Lightweight materials are an integral component in product design and integration across several industries, including aviation and automotive, where driving dynamics and efficiency are key factors. The automotive sector has taken a keen interest in lightweighting, from 1941 when Henry Ford unveiled his plastic bodied car made from hemp, sisal, and cellulose-based plastics. Currently, the Boeing 787 and the BMW I series are constructed largely of carbon fiber reinforced plastic (CFRP) support structures. Additionally, the use of CFRP based bearings for an Airbus A340 horizontal tail and car fenders have led to a weight reduction of 50 and 30 percent, respectively [1]. Legislation and regulations in the form of Corporate Average Fuel Economy (CAFE) standards first enacted by Congress in 1975 have been a major driver in improving the fuel economy of automobiles and reduction in greenhouse gas emissions. The CAFE standard for 2025 (Figure 1) is set to have a fleet-wide average of 54.5 mpg, which would translate to over $1.7 trillion in consumer savings and prevent emissions of 6 billion metric tons of CO2 [2].

Automakers employ several approaches to meet their CAFE targets, chief among which are transmission, electrification, hybrid technologies, and lightweighting.

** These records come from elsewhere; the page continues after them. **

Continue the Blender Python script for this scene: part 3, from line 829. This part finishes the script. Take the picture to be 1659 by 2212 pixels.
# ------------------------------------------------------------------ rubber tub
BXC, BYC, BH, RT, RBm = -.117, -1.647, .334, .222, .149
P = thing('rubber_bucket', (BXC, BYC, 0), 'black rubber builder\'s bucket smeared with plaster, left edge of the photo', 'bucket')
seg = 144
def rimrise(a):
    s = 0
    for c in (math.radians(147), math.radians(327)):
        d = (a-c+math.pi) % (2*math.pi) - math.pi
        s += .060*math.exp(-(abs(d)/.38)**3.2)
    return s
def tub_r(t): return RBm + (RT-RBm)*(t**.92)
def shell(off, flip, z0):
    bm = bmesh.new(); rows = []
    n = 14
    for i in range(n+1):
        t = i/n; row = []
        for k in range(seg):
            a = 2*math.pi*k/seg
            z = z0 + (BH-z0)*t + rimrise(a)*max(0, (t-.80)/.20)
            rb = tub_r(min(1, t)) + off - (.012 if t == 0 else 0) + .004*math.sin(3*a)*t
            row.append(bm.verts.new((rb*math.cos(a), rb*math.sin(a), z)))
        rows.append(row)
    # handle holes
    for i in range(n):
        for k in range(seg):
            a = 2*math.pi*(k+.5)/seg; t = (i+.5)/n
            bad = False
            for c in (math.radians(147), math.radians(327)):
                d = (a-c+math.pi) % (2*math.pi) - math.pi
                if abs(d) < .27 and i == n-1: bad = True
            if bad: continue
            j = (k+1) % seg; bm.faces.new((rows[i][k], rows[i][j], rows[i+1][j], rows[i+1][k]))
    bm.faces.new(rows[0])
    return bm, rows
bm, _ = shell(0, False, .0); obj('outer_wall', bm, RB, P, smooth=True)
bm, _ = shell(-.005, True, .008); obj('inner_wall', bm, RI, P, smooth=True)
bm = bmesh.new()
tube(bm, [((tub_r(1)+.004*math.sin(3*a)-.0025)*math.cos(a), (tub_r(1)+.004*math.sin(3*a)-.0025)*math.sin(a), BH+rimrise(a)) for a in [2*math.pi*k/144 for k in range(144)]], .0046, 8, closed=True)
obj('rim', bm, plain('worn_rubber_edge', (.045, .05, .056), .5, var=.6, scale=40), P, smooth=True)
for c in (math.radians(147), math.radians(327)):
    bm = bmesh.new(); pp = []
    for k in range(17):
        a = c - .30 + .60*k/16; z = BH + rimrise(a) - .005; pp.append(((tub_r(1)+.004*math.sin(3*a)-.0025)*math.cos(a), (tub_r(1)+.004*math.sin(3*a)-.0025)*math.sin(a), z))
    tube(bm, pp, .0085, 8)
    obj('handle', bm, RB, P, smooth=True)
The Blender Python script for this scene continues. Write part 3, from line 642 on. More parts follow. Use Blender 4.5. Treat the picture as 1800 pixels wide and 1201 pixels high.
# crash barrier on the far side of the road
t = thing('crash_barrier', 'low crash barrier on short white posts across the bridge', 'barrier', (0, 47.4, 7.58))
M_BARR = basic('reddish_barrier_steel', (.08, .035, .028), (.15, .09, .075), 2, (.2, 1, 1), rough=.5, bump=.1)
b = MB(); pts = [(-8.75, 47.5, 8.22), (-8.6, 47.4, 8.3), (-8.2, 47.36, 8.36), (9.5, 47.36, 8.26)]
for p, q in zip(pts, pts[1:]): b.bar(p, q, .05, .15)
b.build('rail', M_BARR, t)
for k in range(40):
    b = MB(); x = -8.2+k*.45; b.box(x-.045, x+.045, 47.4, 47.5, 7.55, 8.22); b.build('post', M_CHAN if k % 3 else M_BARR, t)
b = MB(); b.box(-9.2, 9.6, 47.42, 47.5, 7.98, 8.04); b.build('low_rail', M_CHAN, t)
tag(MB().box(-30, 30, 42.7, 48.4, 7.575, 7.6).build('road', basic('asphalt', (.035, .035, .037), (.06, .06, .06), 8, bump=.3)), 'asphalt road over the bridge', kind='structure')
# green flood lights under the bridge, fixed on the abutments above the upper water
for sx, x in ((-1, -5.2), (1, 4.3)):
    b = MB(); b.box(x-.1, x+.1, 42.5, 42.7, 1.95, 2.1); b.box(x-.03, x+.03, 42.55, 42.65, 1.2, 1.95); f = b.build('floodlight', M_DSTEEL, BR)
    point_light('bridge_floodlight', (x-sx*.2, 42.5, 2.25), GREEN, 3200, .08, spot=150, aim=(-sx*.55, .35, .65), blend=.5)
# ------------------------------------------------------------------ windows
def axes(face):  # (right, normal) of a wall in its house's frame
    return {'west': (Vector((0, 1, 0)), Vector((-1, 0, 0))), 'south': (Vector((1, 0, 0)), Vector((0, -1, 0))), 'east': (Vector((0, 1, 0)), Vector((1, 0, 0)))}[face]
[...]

However, as seen in Figure 2, vehicle weight has been generally increasing because OEMs have been adding features [4]. The CAFE standards for 2025 have propelled the automotive industry to renew their focus on lightweighting materials.

While steel has traditionally played a major role in the automotive industry, it is increasingly being replaced by alternatives in the form of aluminum, magnesium alloys, and plastics. The replacement of metals by composites in automotive core structure, body, or powertrain offers significant weight reduction, as shown in Figure 3. Greater reduction can be achieved in structural and nonstructural components such as underbody cover, dashboards, roof, frontend, and door modules.